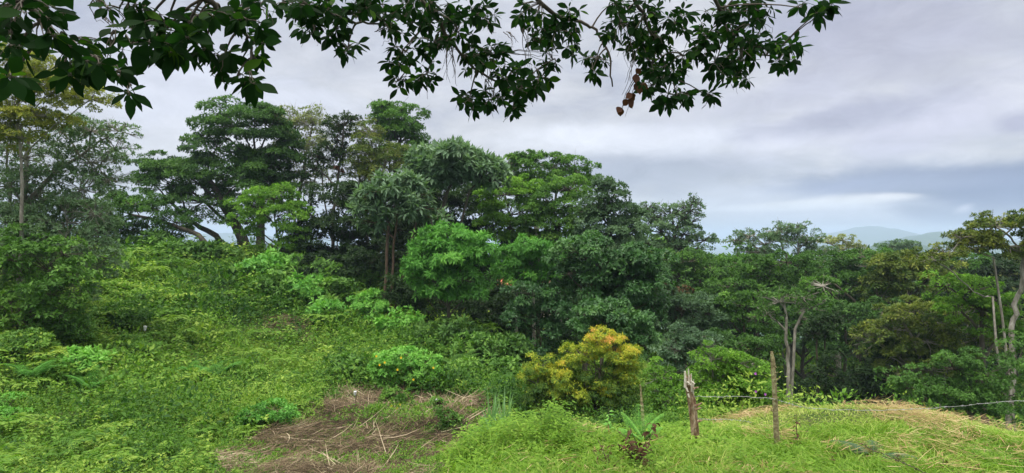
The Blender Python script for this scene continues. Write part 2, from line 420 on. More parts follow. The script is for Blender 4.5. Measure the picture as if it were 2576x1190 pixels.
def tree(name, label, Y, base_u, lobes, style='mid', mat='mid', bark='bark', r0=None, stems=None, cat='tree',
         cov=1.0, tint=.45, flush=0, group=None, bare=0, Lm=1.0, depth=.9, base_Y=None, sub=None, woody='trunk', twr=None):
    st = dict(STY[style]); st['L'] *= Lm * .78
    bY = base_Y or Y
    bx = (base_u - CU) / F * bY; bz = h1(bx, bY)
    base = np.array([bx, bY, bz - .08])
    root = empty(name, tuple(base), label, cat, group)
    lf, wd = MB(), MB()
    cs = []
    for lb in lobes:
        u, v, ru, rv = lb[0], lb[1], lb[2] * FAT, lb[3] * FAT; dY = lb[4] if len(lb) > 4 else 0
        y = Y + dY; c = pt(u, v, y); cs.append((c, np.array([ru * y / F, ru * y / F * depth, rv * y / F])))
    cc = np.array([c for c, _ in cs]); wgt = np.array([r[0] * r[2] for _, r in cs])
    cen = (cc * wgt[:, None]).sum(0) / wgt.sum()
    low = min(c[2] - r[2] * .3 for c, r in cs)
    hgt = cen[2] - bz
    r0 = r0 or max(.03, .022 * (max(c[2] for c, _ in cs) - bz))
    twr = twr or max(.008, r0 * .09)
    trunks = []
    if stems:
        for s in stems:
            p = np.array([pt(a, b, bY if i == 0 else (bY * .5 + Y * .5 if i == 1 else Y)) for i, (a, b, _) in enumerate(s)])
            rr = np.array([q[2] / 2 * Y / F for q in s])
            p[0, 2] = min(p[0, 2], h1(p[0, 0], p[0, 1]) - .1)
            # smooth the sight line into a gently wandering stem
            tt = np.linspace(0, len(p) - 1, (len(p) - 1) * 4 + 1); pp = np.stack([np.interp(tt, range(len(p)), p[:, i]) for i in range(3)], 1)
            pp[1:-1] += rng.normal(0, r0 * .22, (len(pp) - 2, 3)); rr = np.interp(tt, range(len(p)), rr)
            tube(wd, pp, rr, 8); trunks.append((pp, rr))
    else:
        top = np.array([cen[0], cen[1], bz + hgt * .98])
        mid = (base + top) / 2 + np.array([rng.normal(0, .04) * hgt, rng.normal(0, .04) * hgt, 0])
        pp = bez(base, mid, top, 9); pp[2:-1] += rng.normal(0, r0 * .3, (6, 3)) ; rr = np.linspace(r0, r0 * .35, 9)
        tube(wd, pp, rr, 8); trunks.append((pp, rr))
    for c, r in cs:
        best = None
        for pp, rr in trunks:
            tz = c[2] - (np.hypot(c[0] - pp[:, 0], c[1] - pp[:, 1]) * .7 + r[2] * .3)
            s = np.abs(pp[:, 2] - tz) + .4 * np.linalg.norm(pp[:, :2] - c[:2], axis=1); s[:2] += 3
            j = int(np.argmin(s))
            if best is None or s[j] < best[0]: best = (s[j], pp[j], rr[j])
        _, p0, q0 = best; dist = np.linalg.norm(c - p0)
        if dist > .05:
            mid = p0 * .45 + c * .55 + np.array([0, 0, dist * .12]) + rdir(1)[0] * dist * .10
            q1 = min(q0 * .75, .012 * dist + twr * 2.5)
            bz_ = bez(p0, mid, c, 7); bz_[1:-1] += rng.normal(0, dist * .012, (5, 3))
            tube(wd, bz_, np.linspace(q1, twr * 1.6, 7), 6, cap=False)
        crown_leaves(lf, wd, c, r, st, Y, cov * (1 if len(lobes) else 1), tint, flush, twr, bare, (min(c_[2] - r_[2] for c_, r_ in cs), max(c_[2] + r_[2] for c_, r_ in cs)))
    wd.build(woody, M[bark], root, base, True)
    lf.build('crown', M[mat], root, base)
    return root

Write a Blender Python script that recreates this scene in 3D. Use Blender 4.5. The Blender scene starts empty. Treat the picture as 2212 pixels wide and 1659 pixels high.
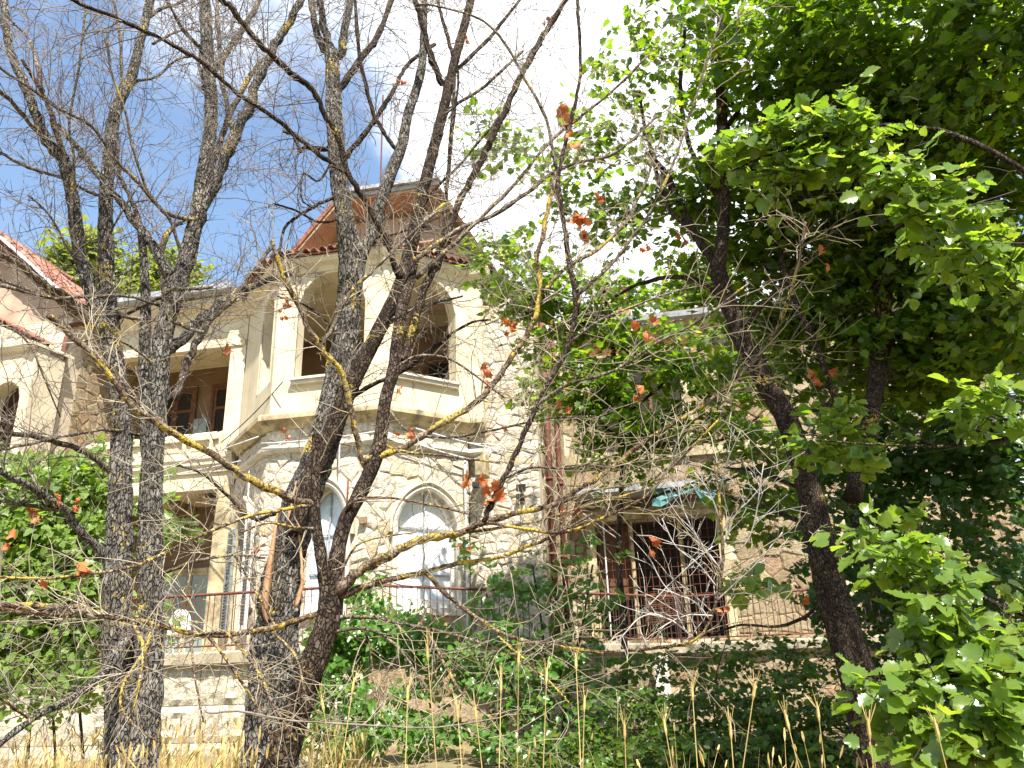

PROBLEM TO WORK ON: Write out all the entries word for word, but skip any images.

SOLUTION TO THIS PROBLEM:
The Blender Python script for this scene continues. Write part 2, from line 420 on. More parts follow. The script is for Blender 4.5. Measure the picture as if it were 2576x1190 pixels.
def tree(name, label, Y, base_u, lobes, style='mid', mat='mid', bark='bark', r0=None, stems=None, cat='tree',
         cov=1.0, tint=.45, flush=0, group=None, bare=0, Lm=1.0, depth=.9, base_Y=None, sub=None, woody='trunk', twr=None):
    st = dict(STY[style]); st['L'] *= Lm * .78
    bY = base_Y or Y
    bx = (base_u - CU) / F * bY; bz = h1(bx, bY)
    base = np.array([bx, bY, bz - .08])
    root = empty(name, tuple(base), label, cat, group)
    lf, wd = MB(), MB()
    cs = []
    for lb in lobes:
        u, v, ru, rv = lb[0], lb[1], lb[2] * FAT, lb[3] * FAT; dY = lb[4] if len(lb) > 4 else 0
        y = Y + dY; c = pt(u, v, y); cs.append((c, np.array([ru * y / F, ru * y / F * depth, rv * y / F])))
    cc = np.array([c for c, _ in cs]); wgt = np.array([r[0] * r[2] for _, r in cs])
    cen = (cc * wgt[:, None]).sum(0) / wgt.sum()
    low = min(c[2] - r[2] * .3 for c, r in cs)
    hgt = cen[2] - bz
    r0 = r0 or max(.03, .022 * (max(c[2] for c, _ in cs) - bz))
    twr = twr or max(.008, r0 * .09)
    trunks = []
    if stems:
        for s in stems:
            p = np.array([pt(a, b, bY if i == 0 else (bY * .5 + Y * .5 if i == 1 else Y)) for i, (a, b, _) in enumerate(s)])
            rr = np.array([q[2] / 2 * Y / F for q in s])
            p[0, 2] = min(p[0, 2], h1(p[0, 0], p[0, 1]) - .1)
            # smooth the sight line into a gently wandering stem
            tt = np.linspace(0, len(p) - 1, (len(p) - 1) * 4 + 1); pp = np.stack([np.interp(tt, range(len(p)), p[:, i]) for i in range(3)], 1)
            pp[1:-1] += rng.normal(0, r0 * .22, (len(pp) - 2, 3)); rr = np.interp(tt, range(len(p)), rr)
            tube(wd, pp, rr, 8); trunks.append((pp, rr))
    else:
        top = np.array([cen[0], cen[1], bz + hgt * .98])
        mid = (base + top) / 2 + np.array([rng.normal(0, .04) * hgt, rng.normal(0, .04) * hgt, 0])
        pp = bez(base, mid, top, 9); pp[2:-1] += rng.normal(0, r0 * .3, (6, 3)) ; rr = np.linspace(r0, r0 * .35, 9)
        tube(wd, pp, rr, 8); trunks.append((pp, rr))
    for c, r in cs:
        best = None
        for pp, rr in trunks:
            tz = c[2] - (np.hypot(c[0] - pp[:, 0], c[1] - pp[:, 1]) * .7 + r[2] * .3)
            s = np.abs(pp[:, 2] - tz) + .4 * np.linalg.norm(pp[:, :2] - c[:2], axis=1); s[:2] += 3
            j = int(np.argmin(s))
            if best is None or s[j] < best[0]: best = (s[j], pp[j], rr[j])
        _, p0, q0 = best; dist = np.linalg.norm(c - p0)
        if dist > .05:
            mid = p0 * .45 + c * .55 + np.array([0, 0, dist * .12]) + rdir(1)[0] * dist * .10
            q1 = min(q0 * .75, .012 * dist + twr * 2.5)
            bz_ = bez(p0, mid, c, 7); bz_[1:-1] += rng.normal(0, dist * .012, (5, 3))
            tube(wd, bz_, np.linspace(q1, twr * 1.6, 7), 6, cap=False)
        crown_leaves(lf, wd, c, r, st, Y, cov * (1 if len(lobes) else 1), tint, flush, twr, bare, (min(c_[2] - r_[2] for c_, r_ in cs), max(c_[2] + r_[2] for c_, r_ in cs)))
    wd.build(woody, M[bark], root, base, True)
    lf.build('crown', M[mat], root, base)
    return root

Write a Blender Python script that recreates this scene in 3D. Use Blender 4.5. The Blender scene starts empty. Treat the picture as 2212 pixels wide and 1659 pixels high.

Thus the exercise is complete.